▸ **The task**
Collect every line below that contains the word "More".

▸ **Extracted data**

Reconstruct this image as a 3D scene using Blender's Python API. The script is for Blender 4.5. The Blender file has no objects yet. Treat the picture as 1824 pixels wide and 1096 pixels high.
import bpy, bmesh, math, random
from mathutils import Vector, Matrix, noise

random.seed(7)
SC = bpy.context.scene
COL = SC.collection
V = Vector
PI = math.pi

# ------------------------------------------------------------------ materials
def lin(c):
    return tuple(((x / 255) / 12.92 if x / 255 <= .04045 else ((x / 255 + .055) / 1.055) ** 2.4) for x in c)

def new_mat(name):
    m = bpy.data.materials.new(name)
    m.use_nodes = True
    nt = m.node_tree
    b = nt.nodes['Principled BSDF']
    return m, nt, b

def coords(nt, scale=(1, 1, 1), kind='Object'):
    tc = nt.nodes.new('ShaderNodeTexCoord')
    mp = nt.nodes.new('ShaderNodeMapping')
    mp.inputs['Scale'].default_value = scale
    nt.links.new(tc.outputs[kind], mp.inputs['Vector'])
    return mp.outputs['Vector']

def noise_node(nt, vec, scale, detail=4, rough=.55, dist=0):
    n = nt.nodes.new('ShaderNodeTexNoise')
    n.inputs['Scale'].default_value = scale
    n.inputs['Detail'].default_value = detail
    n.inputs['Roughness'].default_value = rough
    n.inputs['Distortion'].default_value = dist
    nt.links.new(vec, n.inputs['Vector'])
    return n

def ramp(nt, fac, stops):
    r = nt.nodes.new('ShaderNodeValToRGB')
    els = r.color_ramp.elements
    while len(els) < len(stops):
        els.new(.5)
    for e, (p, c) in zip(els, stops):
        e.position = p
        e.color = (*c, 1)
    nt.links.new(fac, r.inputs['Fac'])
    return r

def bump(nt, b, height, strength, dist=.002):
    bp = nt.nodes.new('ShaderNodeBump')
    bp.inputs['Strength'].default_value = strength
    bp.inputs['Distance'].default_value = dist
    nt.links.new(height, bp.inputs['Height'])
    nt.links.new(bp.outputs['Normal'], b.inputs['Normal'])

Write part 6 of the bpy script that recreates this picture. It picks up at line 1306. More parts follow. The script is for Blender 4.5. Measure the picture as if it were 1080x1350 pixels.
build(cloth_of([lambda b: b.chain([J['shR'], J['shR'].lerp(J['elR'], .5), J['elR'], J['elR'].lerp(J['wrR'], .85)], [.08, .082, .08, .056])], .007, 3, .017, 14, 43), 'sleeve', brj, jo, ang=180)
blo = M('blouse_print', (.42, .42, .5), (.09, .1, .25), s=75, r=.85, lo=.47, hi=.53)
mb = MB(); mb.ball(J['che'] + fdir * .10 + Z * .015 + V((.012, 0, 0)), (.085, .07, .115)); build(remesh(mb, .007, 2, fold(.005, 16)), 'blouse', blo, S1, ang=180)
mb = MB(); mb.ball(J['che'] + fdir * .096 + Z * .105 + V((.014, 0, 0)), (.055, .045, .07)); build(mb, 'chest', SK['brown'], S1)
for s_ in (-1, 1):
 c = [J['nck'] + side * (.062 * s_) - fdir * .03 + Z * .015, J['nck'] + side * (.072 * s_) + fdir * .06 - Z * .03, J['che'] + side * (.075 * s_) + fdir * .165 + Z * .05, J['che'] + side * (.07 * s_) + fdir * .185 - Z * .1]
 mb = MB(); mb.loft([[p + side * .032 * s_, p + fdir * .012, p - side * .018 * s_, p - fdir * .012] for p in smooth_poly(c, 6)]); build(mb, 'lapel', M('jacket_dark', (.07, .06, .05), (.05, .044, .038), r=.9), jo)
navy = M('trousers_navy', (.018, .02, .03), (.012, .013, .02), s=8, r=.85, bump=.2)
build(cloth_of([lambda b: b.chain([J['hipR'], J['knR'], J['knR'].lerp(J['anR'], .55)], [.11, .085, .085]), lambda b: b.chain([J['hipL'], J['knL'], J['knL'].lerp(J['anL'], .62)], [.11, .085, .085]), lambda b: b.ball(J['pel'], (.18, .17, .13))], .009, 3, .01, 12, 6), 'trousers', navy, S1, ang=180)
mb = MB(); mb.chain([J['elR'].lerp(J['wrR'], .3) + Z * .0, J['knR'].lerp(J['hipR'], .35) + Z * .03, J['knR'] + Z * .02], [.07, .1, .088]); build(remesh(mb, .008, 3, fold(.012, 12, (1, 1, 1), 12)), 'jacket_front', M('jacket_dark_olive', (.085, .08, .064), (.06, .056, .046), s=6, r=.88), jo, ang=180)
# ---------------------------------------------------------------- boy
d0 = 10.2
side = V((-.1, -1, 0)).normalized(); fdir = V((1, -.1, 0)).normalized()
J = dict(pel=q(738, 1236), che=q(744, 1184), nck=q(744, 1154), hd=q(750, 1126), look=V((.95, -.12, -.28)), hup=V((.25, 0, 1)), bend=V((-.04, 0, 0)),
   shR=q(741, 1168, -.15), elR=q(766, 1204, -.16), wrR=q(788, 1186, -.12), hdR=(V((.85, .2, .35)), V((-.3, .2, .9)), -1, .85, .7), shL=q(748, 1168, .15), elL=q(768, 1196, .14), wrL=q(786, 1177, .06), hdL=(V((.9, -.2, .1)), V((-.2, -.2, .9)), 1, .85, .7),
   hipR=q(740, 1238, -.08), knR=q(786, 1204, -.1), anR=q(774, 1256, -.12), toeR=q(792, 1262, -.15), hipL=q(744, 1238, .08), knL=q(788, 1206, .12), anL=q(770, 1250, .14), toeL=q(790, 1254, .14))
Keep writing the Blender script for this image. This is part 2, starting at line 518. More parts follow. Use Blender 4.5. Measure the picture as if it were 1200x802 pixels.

▸ **Exercise response**
Write part 6 of the bpy script that recreates this picture. It picks up at line 1306. More parts follow. The script is for Blender 4.5. Measure the picture as if it were 1080x1350 pixels.
Keep writing the Blender script for this image. This is part 2, starting at line 518. More parts follow. Use Blender 4.5. Measure the picture as if it were 1200x802 pixels.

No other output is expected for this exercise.